A major beneficiary of the AIG money was Goldman Sachs Group Inc., which received $12.9 billion.
Goldman Sachs profited from its bets against the housing market before the crisis. It continued to ring up huge profits after accepting federal bailout money and other government subsidies. Its dealings in another type of derivative, known as collateralized debt obligations, have brought it harsh scrutiny by a Senate panel and in the case of one $2 billion CDO, civil fraud charges from the Securities and Exchange Commission. Goldman has denied any wrongdoing.
``We did not bet against our clients,'' Gary Cohn, Goldman's president and chief operating officer, told the panel. ``During the two years of the financial crisis, Goldman Sachs lost $1.2 billion in its residential mortgage-related business.''
The value of derivatives hinges on an underlying investment or commodity -- such as currency rates, oil futures or interest rates. The derivative is designed to reduce the risk of loss from the underlying asset.
After the subprime mortgage bubble burst in 2007, derivatives called credit default swaps, which insured against default of securities tied to the mortgages, collapsed. That brought the downfall of Lehman Brothers and nearly toppled AIG. New York-based AIG got an initial $85 billion infusion from the government in September 2008.
Much of the federal rescue money for AIG went to meet the company's obligations to its Wall Street trading partners on credit default swaps. The biggest beneficiary of the AIG money was Goldman, which received $12.9 billion.

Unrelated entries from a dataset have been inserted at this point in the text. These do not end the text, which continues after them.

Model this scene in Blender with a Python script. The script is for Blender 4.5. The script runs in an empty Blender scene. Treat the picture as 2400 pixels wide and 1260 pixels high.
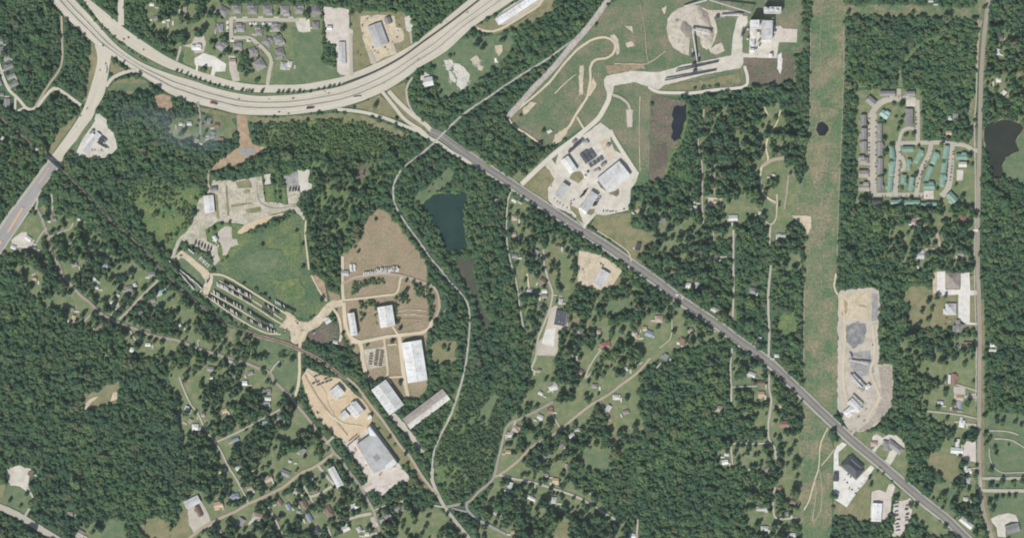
import bpy, bmesh, math, random
import numpy as np
from mathutils import Vector, noise

random.seed(7)
RNG = np.random.default_rng(11)
S = bpy.context.scene
COL = S.collection

# ------------------------------------------------------------------ camera, sky, sun, exposure
W, H = 2400.0, 1260.0            # metres of ground in view (one map unit is one metre)
CAM_Z = 6000.0
cam = bpy.data.cameras.new('camera'); cam_o = bpy.data.objects.new('camera', cam); COL.objects.link(cam_o)
cam.sensor_width = 36.0; cam.lens = 36.0 * CAM_Z / W
cam.clip_start = 10.0; cam.clip_end = 40000.0
cam_o.location = (0, 0, CAM_Z); cam_o.rotation_euler = (0, 0, 0)
S.camera = cam_o
SUN_EL, SUN_AZ = math.radians(44), math.radians(209)     # azimuth clockwise from north
wld = bpy.data.worlds.new('World'); S.world = wld; wld.use_nodes = True
wn = wld.node_tree; bg = wn.nodes['Background']
sky = wn.nodes.new('ShaderNodeTexSky'); sky.sky_type = 'NISHITA'; sky.sun_disc = False
sky.sun_elevation = SUN_EL; sky.sun_rotation = SUN_AZ
sky.air_density = 1.6; sky.dust_density = 1.2; sky.ozone_density = 1.5
wn.links.new(sky.outputs[0], bg.inputs[0]); bg.inputs[1].default_value = 0.07
sun = bpy.data.lights.new('sun', 'SUN'); sun.energy = 4.3; sun.angle = math.radians(0.55); sun.color = (1.0, 0.975, 0.93)
sun_o = bpy.data.objects.new('sun', sun); COL.objects.link(sun_o); sun_o.location = (0, 0, 900)
sd = Vector((math.sin(SUN_AZ) * math.cos(SUN_EL), math.cos(SUN_AZ) * math.cos(SUN_EL), math.sin(SUN_EL)))
sun_o.rotation_euler = (-sd).to_track_quat('-Z', 'Y').to_euler()
S.view_settings.view_transform = 'Standard'; S.view_settings.look = 'None'
S.view_settings.exposure = 0.36; S.view_settings.gamma = 1.0; S.view_settings.use_curve_mapping = False
S.render.engine = 'CYCLES'; S.cycles.filter_width = 1.9

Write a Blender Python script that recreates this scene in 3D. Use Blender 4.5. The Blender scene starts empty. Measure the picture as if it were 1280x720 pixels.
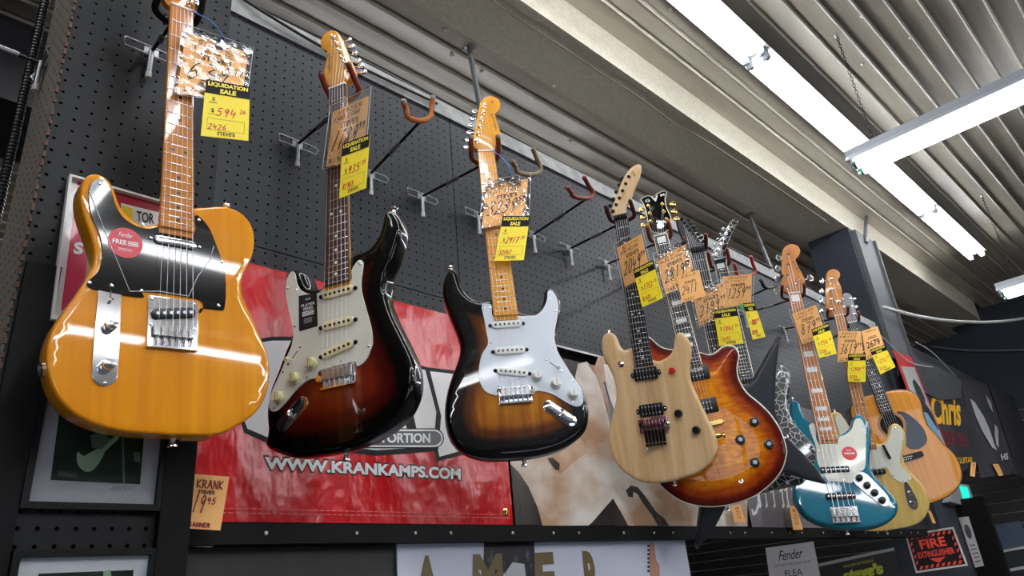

A CDO is a pool of securities, tied to mortgages or other types of debt that Wall Street firms packaged and sold to investors at the height of the housing boom. Buyers of CDOs, mostly banks, pension funds and other big investors, made money off the investments if the underlying debt was paid off. But as U.S. homeowners started falling behind on their mortgages and defaulted in droves in 2007, CDO buyers lost billions.